→ RECORDED INFORMATION:
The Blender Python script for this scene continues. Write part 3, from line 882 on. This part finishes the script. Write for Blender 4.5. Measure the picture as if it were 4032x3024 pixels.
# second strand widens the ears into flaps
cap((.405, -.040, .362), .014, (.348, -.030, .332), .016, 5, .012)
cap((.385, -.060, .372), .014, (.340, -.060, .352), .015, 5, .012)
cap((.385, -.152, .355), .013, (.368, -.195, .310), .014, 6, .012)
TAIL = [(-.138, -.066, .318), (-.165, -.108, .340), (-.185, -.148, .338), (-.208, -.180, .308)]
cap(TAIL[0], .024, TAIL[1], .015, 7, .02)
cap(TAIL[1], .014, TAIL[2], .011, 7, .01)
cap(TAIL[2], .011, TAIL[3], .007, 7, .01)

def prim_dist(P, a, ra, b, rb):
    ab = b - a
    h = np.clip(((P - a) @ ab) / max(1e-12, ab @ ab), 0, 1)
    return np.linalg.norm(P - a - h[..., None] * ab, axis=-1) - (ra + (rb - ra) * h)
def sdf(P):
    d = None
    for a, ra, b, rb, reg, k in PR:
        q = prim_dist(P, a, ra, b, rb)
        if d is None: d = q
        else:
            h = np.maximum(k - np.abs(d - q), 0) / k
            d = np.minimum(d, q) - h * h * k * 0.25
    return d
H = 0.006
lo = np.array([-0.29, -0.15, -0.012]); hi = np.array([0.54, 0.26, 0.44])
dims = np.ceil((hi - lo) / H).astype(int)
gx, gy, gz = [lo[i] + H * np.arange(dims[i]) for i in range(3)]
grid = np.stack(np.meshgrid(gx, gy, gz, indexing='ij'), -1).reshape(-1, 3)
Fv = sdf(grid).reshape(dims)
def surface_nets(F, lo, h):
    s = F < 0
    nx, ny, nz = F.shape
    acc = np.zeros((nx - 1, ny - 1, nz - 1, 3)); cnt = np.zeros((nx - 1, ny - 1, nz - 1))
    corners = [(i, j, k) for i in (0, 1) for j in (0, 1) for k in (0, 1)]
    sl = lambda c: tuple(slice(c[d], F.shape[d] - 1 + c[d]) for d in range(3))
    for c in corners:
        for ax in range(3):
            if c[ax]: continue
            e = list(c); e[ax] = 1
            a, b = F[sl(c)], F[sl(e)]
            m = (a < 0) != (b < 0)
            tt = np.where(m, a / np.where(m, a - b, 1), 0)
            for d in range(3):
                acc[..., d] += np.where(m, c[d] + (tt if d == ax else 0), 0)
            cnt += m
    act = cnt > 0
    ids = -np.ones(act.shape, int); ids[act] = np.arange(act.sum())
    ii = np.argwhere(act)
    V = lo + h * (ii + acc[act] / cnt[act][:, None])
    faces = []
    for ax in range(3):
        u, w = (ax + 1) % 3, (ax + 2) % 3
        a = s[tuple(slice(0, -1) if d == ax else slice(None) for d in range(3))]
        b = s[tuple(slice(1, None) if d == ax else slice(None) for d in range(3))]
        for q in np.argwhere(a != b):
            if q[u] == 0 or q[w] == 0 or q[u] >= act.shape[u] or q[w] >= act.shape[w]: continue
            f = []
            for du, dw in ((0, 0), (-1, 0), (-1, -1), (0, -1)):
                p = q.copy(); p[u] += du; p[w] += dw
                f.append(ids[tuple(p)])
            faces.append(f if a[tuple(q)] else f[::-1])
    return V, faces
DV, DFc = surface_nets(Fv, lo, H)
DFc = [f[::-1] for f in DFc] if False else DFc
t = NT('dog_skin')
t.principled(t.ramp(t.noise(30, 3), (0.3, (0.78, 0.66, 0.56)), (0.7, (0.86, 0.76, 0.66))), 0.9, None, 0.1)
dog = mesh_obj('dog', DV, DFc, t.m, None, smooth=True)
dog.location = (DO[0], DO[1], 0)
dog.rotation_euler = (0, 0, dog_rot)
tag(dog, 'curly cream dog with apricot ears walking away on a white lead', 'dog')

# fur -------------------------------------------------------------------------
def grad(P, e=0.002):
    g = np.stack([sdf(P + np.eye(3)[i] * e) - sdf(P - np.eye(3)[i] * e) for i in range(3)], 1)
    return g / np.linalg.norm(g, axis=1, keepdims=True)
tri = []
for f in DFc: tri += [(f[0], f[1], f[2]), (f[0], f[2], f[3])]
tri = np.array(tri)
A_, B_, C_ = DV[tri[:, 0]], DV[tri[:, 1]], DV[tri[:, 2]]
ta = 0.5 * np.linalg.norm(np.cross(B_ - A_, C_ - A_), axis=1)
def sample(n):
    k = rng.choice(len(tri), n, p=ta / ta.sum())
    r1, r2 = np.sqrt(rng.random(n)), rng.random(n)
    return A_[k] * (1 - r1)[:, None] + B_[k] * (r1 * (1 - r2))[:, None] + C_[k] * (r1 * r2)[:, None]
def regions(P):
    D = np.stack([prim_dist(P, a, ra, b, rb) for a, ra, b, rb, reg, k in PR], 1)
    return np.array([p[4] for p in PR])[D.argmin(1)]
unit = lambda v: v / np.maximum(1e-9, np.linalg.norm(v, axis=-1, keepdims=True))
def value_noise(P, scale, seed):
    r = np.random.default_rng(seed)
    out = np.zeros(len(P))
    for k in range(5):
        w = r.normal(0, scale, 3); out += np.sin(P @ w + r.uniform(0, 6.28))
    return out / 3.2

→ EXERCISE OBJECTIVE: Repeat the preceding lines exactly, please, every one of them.

→ EXPECTED ANSWER:
The Blender Python script for this scene continues. Write part 3, from line 882 on. This part finishes the script. Write for Blender 4.5. Measure the picture as if it were 4032x3024 pixels.
# second strand widens the ears into flaps
cap((.405, -.040, .362), .014, (.348, -.030, .332), .016, 5, .012)
cap((.385, -.060, .372), .014, (.340, -.060, .352), .015, 5, .012)
cap((.385, -.152, .355), .013, (.368, -.195, .310), .014, 6, .012)
TAIL = [(-.138, -.066, .318), (-.165, -.108, .340), (-.185, -.148, .338), (-.208, -.180, .308)]
cap(TAIL[0], .024, TAIL[1], .015, 7, .02)
cap(TAIL[1], .014, TAIL[2], .011, 7, .01)
cap(TAIL[2], .011, TAIL[3], .007, 7, .01)

def prim_dist(P, a, ra, b, rb):
    ab = b - a
    h = np.clip(((P - a) @ ab) / max(1e-12, ab @ ab), 0, 1)
    return np.linalg.norm(P - a - h[..., None] * ab, axis=-1) - (ra + (rb - ra) * h)
def sdf(P):
    d = None
    for a, ra, b, rb, reg, k in PR:
        q = prim_dist(P, a, ra, b, rb)
        if d is None: d = q
        else:
            h = np.maximum(k - np.abs(d - q), 0) / k
            d = np.minimum(d, q) - h * h * k * 0.25
    return d
H = 0.006
lo = np.array([-0.29, -0.15, -0.012]); hi = np.array([0.54, 0.26, 0.44])
dims = np.ceil((hi - lo) / H).astype(int)
gx, gy, gz = [lo[i] + H * np.arange(dims[i]) for i in range(3)]
grid = np.stack(np.meshgrid(gx, gy, gz, indexing='ij'), -1).reshape(-1, 3)
Fv = sdf(grid).reshape(dims)
def surface_nets(F, lo, h):
    s = F < 0
    nx, ny, nz = F.shape
    acc = np.zeros((nx - 1, ny - 1, nz - 1, 3)); cnt = np.zeros((nx - 1, ny - 1, nz - 1))
    corners = [(i, j, k) for i in (0, 1) for j in (0, 1) for k in (0, 1)]
    sl = lambda c: tuple(slice(c[d], F.shape[d] - 1 + c[d]) for d in range(3))
    for c in corners:
        for ax in range(3):
            if c[ax]: continue
            e = list(c); e[ax] = 1
            a, b = F[sl(c)], F[sl(e)]
            m = (a < 0) != (b < 0)
            tt = np.where(m, a / np.where(m, a - b, 1), 0)
            for d in range(3):
                acc[..., d] += np.where(m, c[d] + (tt if d == ax else 0), 0)
            cnt += m
    act = cnt > 0
    ids = -np.ones(act.shape, int); ids[act] = np.arange(act.sum())
    ii = np.argwhere(act)
    V = lo + h * (ii + acc[act] / cnt[act][:, None])
    faces = []
    for ax in range(3):
        u, w = (ax + 1) % 3, (ax + 2) % 3
        a = s[tuple(slice(0, -1) if d == ax else slice(None) for d in range(3))]
        b = s[tuple(slice(1, None) if d == ax else slice(None) for d in range(3))]
        for q in np.argwhere(a != b):
            if q[u] == 0 or q[w] == 0 or q[u] >= act.shape[u] or q[w] >= act.shape[w]: continue
            f = []
            for du, dw in ((0, 0), (-1, 0), (-1, -1), (0, -1)):
                p = q.copy(); p[u] += du; p[w] += dw
                f.append(ids[tuple(p)])
            faces.append(f if a[tuple(q)] else f[::-1])
    return V, faces
DV, DFc = surface_nets(Fv, lo, H)
DFc = [f[::-1] for f in DFc] if False else DFc
t = NT('dog_skin')
t.principled(t.ramp(t.noise(30, 3), (0.3, (0.78, 0.66, 0.56)), (0.7, (0.86, 0.76, 0.66))), 0.9, None, 0.1)
dog = mesh_obj('dog', DV, DFc, t.m, None, smooth=True)
dog.location = (DO[0], DO[1], 0)
dog.rotation_euler = (0, 0, dog_rot)
tag(dog, 'curly cream dog with apricot ears walking away on a white lead', 'dog')

# fur -------------------------------------------------------------------------
def grad(P, e=0.002):
    g = np.stack([sdf(P + np.eye(3)[i] * e) - sdf(P - np.eye(3)[i] * e) for i in range(3)], 1)
    return g / np.linalg.norm(g, axis=1, keepdims=True)
tri = []
for f in DFc: tri += [(f[0], f[1], f[2]), (f[0], f[2], f[3])]
tri = np.array(tri)
A_, B_, C_ = DV[tri[:, 0]], DV[tri[:, 1]], DV[tri[:, 2]]
ta = 0.5 * np.linalg.norm(np.cross(B_ - A_, C_ - A_), axis=1)
def sample(n):
    k = rng.choice(len(tri), n, p=ta / ta.sum())
    r1, r2 = np.sqrt(rng.random(n)), rng.random(n)
    return A_[k] * (1 - r1)[:, None] + B_[k] * (r1 * (1 - r2))[:, None] + C_[k] * (r1 * r2)[:, None]
def regions(P):
    D = np.stack([prim_dist(P, a, ra, b, rb) for a, ra, b, rb, reg, k in PR], 1)
    return np.array([p[4] for p in PR])[D.argmin(1)]
unit = lambda v: v / np.maximum(1e-9, np.linalg.norm(v, axis=-1, keepdims=True))
def value_noise(P, scale, seed):
    r = np.random.default_rng(seed)
    out = np.zeros(len(P))
    for k in range(5):
        w = r.normal(0, scale, 3); out += np.sin(P @ w + r.uniform(0, 6.28))
    return out / 3.2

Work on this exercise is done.